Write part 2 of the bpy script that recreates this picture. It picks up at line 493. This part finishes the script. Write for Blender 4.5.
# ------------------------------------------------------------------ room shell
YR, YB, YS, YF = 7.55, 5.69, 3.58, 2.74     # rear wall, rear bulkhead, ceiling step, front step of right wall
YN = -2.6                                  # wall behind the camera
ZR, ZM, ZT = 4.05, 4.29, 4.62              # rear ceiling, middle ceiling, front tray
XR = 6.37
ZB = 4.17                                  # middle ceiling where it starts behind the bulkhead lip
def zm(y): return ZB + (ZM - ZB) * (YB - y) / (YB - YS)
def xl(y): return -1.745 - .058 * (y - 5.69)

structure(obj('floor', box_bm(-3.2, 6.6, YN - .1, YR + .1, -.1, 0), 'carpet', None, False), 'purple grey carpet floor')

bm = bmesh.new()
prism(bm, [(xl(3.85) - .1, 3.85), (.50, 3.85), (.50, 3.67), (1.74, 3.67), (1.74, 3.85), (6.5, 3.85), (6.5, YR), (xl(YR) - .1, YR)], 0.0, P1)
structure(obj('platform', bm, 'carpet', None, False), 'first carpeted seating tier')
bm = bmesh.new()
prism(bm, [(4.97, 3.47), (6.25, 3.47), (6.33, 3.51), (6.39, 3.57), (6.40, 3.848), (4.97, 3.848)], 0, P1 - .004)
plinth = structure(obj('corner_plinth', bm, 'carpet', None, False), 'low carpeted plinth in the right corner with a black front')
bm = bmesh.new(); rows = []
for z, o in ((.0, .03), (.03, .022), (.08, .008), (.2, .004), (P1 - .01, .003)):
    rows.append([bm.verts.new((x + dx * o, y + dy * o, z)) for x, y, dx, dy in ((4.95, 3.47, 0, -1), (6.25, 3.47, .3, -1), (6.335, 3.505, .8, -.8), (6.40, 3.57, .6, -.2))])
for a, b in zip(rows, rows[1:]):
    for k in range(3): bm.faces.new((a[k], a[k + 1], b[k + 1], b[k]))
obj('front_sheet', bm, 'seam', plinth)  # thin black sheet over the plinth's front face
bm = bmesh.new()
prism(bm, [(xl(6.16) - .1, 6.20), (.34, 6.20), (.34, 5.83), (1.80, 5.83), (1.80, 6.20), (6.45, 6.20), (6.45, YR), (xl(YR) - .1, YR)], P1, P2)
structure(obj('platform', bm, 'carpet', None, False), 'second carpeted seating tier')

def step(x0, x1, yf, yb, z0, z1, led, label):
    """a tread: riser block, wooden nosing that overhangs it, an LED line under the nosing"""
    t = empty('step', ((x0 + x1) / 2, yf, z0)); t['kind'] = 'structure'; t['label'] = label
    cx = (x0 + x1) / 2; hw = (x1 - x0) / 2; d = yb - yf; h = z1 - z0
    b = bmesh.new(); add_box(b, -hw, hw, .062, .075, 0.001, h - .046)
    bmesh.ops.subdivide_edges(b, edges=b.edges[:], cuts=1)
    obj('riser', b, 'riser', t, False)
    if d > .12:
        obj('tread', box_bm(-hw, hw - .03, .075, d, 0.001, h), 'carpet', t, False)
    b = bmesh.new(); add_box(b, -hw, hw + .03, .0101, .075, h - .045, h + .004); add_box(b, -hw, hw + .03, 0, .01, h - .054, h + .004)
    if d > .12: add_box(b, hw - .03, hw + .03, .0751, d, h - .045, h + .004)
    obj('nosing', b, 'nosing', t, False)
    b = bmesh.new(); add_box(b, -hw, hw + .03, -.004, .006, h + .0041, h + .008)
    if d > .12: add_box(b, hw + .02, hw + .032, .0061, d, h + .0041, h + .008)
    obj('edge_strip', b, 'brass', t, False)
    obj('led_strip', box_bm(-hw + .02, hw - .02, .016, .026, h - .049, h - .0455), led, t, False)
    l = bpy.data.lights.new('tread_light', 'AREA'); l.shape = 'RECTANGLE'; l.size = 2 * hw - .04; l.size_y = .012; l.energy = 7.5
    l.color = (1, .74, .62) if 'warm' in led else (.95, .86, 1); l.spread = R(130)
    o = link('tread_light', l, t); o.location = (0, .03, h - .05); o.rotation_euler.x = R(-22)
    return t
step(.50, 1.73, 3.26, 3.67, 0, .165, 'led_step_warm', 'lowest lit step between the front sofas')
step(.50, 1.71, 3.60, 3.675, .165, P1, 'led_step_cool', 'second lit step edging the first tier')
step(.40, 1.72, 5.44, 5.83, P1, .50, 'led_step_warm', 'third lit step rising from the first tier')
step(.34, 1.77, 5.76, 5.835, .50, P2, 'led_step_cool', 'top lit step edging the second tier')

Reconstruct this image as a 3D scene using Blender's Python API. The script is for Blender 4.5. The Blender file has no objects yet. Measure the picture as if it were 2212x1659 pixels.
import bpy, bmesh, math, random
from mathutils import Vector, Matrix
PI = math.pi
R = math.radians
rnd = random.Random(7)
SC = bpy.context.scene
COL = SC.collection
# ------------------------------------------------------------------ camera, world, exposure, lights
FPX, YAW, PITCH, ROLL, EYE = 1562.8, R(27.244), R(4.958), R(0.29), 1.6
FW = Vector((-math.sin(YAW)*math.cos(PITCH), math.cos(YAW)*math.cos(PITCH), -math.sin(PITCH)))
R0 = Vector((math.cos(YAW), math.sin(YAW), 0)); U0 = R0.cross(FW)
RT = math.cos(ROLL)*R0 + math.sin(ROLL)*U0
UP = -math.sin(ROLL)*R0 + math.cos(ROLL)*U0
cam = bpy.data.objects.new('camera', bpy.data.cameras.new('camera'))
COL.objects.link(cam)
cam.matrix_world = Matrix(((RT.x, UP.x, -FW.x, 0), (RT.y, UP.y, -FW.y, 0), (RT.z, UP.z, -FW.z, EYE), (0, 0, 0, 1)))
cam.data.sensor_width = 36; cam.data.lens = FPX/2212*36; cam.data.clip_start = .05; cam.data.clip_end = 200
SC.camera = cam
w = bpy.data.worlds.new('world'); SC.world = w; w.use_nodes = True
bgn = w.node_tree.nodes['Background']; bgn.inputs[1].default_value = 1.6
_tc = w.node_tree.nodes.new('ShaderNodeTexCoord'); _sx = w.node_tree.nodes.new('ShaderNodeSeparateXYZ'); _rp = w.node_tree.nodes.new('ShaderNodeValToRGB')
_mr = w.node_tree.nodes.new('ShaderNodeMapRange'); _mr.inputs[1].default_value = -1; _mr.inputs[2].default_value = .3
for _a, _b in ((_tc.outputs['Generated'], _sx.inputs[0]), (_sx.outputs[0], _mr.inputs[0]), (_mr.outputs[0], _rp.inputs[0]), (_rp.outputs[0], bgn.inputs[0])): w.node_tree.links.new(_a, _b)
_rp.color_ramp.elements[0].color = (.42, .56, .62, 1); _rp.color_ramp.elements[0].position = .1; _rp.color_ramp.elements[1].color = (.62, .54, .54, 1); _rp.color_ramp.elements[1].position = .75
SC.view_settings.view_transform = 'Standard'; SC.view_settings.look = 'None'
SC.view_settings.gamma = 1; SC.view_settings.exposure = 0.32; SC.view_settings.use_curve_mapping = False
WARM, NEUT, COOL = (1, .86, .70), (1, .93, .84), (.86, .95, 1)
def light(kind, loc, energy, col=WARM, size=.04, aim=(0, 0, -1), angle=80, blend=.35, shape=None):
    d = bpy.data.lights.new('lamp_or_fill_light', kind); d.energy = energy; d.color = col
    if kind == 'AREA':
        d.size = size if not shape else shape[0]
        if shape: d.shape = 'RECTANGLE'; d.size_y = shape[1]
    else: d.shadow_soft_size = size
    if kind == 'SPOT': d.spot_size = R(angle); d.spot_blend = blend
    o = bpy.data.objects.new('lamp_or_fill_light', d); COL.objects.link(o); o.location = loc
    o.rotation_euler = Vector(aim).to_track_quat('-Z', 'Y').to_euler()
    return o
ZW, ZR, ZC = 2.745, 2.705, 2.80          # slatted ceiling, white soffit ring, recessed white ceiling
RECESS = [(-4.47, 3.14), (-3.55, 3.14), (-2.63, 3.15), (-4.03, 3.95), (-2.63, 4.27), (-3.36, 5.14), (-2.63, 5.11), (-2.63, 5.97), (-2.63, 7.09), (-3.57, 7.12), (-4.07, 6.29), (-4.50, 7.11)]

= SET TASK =
Print, please, the lines from the first line of the material through the line that contains "structure(obj('floor', box_bm(-3.2, 6.6, YN", exactly as written and with nothing added.

= RESULT FOR THIS EXERCISE =
Write part 2 of the bpy script that recreates this picture. It picks up at line 493. This part finishes the script. Write for Blender 4.5.
# ------------------------------------------------------------------ room shell
YR, YB, YS, YF = 7.55, 5.69, 3.58, 2.74     # rear wall, rear bulkhead, ceiling step, front step of right wall
YN = -2.6                                  # wall behind the camera
ZR, ZM, ZT = 4.05, 4.29, 4.62              # rear ceiling, middle ceiling, front tray
XR = 6.37
ZB = 4.17                                  # middle ceiling where it starts behind the bulkhead lip
def zm(y): return ZB + (ZM - ZB) * (YB - y) / (YB - YS)
def xl(y): return -1.745 - .058 * (y - 5.69)

structure(obj('floor', box_bm(-3.2, 6.6, YN - .1, YR + .1, -.1, 0), 'carpet', None, False), 'purple grey carpet floor')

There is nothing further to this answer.